--- BEGIN ---

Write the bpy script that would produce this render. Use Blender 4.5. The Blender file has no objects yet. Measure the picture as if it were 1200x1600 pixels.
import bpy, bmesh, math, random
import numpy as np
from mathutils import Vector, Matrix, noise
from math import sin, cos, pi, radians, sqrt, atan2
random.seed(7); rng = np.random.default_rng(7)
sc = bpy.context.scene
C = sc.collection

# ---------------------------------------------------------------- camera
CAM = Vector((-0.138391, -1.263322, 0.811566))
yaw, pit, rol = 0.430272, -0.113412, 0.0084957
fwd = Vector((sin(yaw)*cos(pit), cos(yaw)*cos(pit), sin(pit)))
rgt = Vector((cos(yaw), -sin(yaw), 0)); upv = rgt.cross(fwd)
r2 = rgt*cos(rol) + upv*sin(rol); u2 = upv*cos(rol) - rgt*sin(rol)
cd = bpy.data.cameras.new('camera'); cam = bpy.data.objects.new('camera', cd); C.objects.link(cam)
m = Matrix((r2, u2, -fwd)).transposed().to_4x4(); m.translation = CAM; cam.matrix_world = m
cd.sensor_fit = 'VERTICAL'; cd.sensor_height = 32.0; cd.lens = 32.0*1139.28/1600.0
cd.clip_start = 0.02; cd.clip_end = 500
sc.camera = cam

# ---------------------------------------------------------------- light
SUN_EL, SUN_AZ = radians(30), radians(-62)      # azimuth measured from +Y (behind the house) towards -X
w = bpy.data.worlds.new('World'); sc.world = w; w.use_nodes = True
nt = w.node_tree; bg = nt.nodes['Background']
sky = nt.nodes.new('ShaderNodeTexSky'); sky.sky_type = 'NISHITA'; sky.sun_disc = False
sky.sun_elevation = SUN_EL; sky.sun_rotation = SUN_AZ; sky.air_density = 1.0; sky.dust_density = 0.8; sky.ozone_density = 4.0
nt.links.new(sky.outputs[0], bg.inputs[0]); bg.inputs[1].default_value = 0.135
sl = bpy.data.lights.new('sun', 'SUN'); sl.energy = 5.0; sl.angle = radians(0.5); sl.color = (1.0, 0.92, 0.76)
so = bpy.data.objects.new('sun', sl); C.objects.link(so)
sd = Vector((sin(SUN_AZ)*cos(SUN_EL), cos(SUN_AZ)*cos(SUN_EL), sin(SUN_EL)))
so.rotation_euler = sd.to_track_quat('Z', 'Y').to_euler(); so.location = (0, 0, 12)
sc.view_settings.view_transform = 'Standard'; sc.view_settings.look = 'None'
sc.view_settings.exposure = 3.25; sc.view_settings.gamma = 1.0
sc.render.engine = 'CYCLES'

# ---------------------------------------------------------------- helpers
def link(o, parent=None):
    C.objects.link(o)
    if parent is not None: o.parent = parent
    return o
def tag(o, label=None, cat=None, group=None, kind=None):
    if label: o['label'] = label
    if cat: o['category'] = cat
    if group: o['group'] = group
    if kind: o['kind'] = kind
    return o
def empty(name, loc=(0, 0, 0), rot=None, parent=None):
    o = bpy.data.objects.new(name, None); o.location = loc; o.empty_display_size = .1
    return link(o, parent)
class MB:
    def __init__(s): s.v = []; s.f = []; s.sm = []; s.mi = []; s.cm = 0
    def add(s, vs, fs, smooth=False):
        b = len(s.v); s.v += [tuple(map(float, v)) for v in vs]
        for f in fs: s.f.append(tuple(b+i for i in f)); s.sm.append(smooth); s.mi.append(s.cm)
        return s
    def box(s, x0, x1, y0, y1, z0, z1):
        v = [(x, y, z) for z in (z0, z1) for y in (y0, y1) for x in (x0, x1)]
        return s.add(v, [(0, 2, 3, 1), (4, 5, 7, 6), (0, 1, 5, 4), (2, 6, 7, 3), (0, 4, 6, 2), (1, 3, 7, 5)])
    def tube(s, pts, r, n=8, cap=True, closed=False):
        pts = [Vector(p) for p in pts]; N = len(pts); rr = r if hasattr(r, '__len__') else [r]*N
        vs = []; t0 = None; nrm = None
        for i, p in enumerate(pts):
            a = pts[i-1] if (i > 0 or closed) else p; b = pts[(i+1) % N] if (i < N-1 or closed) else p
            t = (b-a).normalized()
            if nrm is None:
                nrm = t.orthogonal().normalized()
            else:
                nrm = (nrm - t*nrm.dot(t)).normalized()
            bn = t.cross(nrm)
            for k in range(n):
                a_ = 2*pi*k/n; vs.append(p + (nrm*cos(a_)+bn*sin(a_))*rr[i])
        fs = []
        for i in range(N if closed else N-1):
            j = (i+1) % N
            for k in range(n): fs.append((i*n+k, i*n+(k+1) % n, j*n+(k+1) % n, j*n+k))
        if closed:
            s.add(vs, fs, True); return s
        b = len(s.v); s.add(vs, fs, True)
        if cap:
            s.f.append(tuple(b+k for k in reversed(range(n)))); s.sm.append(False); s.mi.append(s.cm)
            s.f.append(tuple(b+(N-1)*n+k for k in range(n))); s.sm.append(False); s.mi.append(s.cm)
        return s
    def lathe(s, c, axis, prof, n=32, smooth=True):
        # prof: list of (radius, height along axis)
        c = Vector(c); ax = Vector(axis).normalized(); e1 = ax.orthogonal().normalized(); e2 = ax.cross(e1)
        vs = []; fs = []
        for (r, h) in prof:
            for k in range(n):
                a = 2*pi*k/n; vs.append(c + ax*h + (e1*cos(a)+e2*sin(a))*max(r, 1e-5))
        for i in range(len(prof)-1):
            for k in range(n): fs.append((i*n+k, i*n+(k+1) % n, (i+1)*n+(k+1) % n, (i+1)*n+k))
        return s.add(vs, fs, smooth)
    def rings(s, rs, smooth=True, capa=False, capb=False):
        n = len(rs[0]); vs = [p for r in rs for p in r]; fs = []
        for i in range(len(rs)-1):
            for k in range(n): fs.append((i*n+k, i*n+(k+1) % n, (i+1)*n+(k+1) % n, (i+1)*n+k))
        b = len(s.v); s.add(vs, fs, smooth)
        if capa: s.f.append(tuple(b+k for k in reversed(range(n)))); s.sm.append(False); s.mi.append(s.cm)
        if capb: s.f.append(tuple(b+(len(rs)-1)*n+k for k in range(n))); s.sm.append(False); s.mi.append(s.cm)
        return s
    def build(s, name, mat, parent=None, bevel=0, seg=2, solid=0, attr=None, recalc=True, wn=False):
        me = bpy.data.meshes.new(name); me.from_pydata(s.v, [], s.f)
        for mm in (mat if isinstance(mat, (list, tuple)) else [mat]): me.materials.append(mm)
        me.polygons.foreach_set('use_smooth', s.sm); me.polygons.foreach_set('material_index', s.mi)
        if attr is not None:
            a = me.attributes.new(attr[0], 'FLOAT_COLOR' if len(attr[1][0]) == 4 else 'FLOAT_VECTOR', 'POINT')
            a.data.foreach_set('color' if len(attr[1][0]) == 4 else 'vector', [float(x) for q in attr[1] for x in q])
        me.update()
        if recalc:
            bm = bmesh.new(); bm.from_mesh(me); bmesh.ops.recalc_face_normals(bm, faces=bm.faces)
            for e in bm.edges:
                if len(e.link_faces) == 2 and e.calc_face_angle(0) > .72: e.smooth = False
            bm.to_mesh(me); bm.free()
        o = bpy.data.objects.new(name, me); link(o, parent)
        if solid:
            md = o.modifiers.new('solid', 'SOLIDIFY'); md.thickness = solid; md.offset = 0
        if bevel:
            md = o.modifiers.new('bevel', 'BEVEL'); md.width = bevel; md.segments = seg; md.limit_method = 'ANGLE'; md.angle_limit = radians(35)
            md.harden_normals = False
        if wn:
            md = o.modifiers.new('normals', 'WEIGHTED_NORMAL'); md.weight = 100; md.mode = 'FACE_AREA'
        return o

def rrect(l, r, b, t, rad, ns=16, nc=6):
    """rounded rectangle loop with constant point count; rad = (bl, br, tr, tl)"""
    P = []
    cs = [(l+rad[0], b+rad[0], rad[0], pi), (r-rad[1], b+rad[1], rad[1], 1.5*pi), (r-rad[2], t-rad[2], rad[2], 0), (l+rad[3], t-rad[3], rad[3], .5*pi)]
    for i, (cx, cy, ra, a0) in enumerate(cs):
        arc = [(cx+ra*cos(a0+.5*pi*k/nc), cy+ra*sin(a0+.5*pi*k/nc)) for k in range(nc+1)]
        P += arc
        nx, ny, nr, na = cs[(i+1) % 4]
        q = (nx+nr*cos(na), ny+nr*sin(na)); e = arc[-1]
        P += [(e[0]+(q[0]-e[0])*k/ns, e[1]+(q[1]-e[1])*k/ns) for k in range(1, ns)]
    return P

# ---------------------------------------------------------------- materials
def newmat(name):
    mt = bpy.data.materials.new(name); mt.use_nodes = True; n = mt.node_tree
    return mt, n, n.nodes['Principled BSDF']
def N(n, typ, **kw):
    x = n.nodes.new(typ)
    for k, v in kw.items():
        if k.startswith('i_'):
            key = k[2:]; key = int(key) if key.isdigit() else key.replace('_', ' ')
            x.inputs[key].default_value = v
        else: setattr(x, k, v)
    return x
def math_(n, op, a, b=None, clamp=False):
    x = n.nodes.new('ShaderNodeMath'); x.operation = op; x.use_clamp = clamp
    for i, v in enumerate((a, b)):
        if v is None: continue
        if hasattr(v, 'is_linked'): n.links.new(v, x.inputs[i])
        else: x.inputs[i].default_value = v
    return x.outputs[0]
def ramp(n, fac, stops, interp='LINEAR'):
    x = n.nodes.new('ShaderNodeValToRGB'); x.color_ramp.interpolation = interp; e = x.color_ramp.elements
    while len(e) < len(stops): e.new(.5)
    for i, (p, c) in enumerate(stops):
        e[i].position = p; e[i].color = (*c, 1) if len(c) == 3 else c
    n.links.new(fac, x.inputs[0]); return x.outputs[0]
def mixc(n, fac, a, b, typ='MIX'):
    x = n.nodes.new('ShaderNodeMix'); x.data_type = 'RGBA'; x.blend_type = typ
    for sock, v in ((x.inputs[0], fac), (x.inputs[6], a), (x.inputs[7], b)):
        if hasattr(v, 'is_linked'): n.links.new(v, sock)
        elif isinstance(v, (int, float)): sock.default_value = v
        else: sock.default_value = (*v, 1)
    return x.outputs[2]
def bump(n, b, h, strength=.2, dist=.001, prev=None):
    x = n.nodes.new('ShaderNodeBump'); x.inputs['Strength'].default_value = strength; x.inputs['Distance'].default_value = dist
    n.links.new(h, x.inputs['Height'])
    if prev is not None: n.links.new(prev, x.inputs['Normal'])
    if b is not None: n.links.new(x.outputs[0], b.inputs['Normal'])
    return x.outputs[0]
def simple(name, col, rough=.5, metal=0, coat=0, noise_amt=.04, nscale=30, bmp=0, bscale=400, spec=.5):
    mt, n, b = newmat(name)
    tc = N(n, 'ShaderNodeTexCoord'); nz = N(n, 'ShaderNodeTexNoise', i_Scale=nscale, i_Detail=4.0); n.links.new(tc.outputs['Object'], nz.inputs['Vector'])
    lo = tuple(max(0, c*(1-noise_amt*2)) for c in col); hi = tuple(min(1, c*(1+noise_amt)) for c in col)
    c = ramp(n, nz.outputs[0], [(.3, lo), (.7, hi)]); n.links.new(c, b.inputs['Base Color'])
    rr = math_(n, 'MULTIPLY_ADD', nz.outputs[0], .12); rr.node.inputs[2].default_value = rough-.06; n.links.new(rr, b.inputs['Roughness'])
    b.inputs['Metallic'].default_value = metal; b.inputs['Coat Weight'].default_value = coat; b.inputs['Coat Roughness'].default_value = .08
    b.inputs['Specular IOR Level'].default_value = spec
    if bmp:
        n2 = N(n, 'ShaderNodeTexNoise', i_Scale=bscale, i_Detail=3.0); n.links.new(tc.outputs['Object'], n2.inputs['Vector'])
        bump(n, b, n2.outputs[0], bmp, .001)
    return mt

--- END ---

What to work on ▸ Find all lines with "render" in them and copy each one.

Solution for this task ▸
Write the bpy script that would produce this render. Use Blender 4.5. The Blender file has no objects yet. Measure the picture as if it were 1200x1600 pixels.
sc.render.engine = 'CYCLES'